begin

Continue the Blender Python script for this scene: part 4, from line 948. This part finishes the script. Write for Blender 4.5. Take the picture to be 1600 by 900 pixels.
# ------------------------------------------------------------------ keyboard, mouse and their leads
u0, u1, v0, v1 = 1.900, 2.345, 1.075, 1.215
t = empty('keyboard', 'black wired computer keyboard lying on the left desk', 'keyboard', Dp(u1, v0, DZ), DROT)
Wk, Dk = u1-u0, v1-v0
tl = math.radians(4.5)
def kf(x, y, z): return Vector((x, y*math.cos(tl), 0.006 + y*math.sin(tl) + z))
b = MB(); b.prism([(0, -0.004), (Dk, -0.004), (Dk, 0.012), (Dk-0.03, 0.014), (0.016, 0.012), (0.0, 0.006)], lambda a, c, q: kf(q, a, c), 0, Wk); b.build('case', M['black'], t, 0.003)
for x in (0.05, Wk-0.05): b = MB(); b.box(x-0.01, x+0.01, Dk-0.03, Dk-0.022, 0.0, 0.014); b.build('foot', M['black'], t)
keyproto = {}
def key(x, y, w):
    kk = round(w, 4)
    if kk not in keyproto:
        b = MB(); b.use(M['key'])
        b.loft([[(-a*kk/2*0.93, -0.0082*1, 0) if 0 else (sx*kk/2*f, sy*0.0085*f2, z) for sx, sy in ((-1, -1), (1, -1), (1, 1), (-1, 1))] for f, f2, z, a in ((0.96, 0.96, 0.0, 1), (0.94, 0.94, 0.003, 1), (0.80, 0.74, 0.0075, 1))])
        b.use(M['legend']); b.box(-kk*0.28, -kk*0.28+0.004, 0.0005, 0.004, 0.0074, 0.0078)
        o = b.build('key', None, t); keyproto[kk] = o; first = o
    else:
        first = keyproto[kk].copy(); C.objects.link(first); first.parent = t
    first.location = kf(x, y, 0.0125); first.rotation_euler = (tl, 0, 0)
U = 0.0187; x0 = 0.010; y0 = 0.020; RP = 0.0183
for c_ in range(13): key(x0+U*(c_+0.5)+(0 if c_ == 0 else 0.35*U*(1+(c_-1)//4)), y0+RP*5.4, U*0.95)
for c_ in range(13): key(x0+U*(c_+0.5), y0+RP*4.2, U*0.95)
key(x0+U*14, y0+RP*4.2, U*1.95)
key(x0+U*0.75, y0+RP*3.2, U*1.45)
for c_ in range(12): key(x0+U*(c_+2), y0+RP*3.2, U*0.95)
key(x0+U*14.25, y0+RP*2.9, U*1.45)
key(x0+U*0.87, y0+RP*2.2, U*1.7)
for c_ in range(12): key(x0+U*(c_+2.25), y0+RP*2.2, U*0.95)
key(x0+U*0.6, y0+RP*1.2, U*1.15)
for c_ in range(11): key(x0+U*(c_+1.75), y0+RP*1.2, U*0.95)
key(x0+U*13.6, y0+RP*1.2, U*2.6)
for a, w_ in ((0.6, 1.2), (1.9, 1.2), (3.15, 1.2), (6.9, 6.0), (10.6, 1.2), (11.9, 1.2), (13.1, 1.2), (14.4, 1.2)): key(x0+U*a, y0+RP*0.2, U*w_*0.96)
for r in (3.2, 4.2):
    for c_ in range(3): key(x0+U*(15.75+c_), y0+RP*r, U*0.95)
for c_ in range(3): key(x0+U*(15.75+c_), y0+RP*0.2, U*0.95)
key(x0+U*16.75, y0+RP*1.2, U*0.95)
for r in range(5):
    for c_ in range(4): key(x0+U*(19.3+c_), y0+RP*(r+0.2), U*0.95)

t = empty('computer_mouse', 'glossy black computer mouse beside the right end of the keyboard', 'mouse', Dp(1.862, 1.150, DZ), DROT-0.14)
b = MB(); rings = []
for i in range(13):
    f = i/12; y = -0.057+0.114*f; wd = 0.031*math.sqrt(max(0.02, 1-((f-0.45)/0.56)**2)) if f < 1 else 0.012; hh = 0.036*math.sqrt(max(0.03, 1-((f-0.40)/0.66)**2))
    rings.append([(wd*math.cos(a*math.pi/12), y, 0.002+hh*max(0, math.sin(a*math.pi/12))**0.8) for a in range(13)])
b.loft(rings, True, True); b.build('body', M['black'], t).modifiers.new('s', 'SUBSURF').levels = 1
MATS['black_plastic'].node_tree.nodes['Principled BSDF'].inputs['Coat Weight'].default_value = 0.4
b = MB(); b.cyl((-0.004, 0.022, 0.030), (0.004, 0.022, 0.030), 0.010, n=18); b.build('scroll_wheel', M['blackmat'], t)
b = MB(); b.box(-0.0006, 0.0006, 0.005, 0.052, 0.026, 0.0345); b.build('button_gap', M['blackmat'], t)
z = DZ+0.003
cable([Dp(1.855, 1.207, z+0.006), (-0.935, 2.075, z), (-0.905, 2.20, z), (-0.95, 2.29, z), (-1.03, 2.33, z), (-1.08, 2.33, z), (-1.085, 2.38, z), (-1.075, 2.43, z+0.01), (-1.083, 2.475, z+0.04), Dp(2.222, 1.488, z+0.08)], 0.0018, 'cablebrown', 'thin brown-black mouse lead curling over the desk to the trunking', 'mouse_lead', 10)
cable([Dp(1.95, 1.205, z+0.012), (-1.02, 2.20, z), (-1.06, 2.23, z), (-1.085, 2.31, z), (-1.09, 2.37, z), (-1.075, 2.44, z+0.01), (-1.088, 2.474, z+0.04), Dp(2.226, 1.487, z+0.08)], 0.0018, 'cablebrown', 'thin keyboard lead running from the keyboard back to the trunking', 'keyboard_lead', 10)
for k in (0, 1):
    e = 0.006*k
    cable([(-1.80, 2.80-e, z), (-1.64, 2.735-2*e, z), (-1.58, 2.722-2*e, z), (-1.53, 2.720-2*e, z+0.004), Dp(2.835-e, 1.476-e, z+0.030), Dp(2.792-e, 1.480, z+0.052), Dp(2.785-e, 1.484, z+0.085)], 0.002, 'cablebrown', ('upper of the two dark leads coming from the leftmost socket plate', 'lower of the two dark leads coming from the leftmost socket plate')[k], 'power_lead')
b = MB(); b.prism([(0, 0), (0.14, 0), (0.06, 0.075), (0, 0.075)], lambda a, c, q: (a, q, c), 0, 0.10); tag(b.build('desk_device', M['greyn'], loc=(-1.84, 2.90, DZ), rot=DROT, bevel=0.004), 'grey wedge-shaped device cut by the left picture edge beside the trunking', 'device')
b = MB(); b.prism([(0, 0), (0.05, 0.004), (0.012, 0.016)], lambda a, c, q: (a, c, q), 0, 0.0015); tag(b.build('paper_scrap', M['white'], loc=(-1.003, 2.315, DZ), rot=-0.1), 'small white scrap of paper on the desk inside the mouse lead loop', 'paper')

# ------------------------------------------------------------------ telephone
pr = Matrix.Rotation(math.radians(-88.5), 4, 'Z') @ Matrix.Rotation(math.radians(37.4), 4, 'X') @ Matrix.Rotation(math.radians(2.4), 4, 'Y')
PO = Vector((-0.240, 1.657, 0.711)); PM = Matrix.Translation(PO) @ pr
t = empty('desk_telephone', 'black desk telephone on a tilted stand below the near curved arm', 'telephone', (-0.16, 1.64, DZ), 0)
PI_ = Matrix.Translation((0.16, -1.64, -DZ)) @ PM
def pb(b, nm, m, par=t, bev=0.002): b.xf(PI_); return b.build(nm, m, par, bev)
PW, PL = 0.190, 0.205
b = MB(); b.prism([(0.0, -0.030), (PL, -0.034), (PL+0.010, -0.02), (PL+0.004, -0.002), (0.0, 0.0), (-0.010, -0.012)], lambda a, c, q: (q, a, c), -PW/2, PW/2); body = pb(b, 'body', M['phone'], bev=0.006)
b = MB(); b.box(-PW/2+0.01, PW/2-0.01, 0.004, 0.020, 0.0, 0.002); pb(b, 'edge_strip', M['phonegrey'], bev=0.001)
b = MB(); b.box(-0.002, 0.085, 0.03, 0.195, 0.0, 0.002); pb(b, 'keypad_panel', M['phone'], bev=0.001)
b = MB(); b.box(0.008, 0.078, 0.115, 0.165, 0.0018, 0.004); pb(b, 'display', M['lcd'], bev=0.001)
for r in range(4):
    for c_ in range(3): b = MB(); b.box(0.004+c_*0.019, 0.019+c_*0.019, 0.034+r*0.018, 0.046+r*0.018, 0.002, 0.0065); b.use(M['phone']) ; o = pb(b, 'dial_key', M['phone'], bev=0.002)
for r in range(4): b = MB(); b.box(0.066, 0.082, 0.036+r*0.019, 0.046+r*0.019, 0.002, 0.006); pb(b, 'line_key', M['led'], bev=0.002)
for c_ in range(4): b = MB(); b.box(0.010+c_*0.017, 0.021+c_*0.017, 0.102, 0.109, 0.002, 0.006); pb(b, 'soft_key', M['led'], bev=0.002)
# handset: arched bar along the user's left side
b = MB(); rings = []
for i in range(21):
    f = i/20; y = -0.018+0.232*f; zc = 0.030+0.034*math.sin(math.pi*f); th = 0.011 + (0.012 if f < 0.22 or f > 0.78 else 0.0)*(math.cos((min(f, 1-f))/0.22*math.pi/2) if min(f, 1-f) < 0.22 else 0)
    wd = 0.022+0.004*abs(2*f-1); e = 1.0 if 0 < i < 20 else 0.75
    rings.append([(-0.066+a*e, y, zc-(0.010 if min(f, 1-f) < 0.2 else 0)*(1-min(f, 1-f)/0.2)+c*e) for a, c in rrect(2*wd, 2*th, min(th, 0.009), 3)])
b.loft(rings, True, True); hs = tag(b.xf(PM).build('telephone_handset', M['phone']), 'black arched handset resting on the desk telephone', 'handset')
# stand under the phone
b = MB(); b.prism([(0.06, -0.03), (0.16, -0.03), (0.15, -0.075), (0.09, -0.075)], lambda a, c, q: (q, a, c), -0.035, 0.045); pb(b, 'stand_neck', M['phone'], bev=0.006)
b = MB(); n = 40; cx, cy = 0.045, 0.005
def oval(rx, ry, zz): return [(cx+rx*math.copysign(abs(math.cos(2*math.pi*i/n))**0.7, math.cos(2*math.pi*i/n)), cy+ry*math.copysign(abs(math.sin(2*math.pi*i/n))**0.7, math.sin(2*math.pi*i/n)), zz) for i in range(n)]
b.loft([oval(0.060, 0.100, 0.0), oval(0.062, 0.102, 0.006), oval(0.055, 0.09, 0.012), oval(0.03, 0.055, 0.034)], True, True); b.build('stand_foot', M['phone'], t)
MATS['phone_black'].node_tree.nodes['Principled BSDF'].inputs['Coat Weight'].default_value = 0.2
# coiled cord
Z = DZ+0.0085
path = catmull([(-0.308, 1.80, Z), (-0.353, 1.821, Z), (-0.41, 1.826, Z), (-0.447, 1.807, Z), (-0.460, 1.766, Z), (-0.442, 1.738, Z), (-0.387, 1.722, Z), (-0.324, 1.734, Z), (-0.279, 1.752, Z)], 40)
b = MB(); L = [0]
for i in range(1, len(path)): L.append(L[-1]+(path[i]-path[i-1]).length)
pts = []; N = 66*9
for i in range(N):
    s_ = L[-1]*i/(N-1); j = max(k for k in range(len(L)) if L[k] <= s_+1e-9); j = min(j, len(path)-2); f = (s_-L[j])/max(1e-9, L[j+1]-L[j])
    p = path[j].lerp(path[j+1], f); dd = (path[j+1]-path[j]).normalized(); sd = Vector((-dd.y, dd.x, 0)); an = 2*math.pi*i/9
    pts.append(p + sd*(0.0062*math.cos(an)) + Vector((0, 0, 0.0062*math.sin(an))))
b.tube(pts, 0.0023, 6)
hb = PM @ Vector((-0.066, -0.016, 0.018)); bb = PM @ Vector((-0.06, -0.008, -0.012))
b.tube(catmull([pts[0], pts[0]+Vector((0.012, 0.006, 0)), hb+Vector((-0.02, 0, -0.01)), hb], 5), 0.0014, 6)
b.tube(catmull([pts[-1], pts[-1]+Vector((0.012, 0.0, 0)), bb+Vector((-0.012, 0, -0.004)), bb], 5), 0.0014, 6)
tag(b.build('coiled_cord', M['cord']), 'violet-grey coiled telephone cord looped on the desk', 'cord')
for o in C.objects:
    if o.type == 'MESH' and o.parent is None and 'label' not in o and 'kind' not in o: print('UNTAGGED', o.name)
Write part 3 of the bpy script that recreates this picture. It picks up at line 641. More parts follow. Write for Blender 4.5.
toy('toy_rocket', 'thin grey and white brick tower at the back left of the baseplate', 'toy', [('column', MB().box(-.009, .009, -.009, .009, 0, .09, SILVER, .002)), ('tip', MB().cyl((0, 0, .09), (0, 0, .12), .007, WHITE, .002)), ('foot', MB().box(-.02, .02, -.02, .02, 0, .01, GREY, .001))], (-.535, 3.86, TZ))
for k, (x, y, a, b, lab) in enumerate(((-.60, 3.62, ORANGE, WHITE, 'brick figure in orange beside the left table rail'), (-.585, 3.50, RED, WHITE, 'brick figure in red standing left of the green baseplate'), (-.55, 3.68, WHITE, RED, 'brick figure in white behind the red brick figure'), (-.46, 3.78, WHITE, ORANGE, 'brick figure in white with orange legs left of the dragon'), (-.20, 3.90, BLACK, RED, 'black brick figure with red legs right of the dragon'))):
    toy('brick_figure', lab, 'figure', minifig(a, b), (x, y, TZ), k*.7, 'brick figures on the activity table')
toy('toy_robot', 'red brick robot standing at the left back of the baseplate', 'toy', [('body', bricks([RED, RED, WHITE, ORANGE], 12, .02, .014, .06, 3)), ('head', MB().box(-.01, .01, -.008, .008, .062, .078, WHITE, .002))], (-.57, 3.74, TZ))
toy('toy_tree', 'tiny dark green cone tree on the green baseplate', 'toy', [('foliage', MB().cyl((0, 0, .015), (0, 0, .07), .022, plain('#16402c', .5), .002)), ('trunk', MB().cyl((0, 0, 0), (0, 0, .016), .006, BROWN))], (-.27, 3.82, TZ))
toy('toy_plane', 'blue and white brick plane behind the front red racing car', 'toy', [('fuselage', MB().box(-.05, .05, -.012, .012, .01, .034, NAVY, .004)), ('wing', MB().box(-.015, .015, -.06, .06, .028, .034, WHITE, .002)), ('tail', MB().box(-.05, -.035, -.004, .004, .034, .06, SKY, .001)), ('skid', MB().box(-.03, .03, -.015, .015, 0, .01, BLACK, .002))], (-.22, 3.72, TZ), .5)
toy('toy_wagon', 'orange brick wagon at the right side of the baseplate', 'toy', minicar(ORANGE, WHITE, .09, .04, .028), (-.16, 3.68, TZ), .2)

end

- [CHALLENGE]: Repeat exactly the lines starting at the line with "Write part 3" and ending with the final line of the entries. Include nothing else.

- [RESULT OF THE EXERCISE]:
Write part 3 of the bpy script that recreates this picture. It picks up at line 641. More parts follow. Write for Blender 4.5.
toy('toy_rocket', 'thin grey and white brick tower at the back left of the baseplate', 'toy', [('column', MB().box(-.009, .009, -.009, .009, 0, .09, SILVER, .002)), ('tip', MB().cyl((0, 0, .09), (0, 0, .12), .007, WHITE, .002)), ('foot', MB().box(-.02, .02, -.02, .02, 0, .01, GREY, .001))], (-.535, 3.86, TZ))
for k, (x, y, a, b, lab) in enumerate(((-.60, 3.62, ORANGE, WHITE, 'brick figure in orange beside the left table rail'), (-.585, 3.50, RED, WHITE, 'brick figure in red standing left of the green baseplate'), (-.55, 3.68, WHITE, RED, 'brick figure in white behind the red brick figure'), (-.46, 3.78, WHITE, ORANGE, 'brick figure in white with orange legs left of the dragon'), (-.20, 3.90, BLACK, RED, 'black brick figure with red legs right of the dragon'))):
    toy('brick_figure', lab, 'figure', minifig(a, b), (x, y, TZ), k*.7, 'brick figures on the activity table')
toy('toy_robot', 'red brick robot standing at the left back of the baseplate', 'toy', [('body', bricks([RED, RED, WHITE, ORANGE], 12, .02, .014, .06, 3)), ('head', MB().box(-.01, .01, -.008, .008, .062, .078, WHITE, .002))], (-.57, 3.74, TZ))
toy('toy_tree', 'tiny dark green cone tree on the green baseplate', 'toy', [('foliage', MB().cyl((0, 0, .015), (0, 0, .07), .022, plain('#16402c', .5), .002)), ('trunk', MB().cyl((0, 0, 0), (0, 0, .016), .006, BROWN))], (-.27, 3.82, TZ))
toy('toy_plane', 'blue and white brick plane behind the front red racing car', 'toy', [('fuselage', MB().box(-.05, .05, -.012, .012, .01, .034, NAVY, .004)), ('wing', MB().box(-.015, .015, -.06, .06, .028, .034, WHITE, .002)), ('tail', MB().box(-.05, -.035, -.004, .004, .034, .06, SKY, .001)), ('skid', MB().box(-.03, .03, -.015, .015, 0, .01, BLACK, .002))], (-.22, 3.72, TZ), .5)
toy('toy_wagon', 'orange brick wagon at the right side of the baseplate', 'toy', minicar(ORANGE, WHITE, .09, .04, .028), (-.16, 3.68, TZ), .2)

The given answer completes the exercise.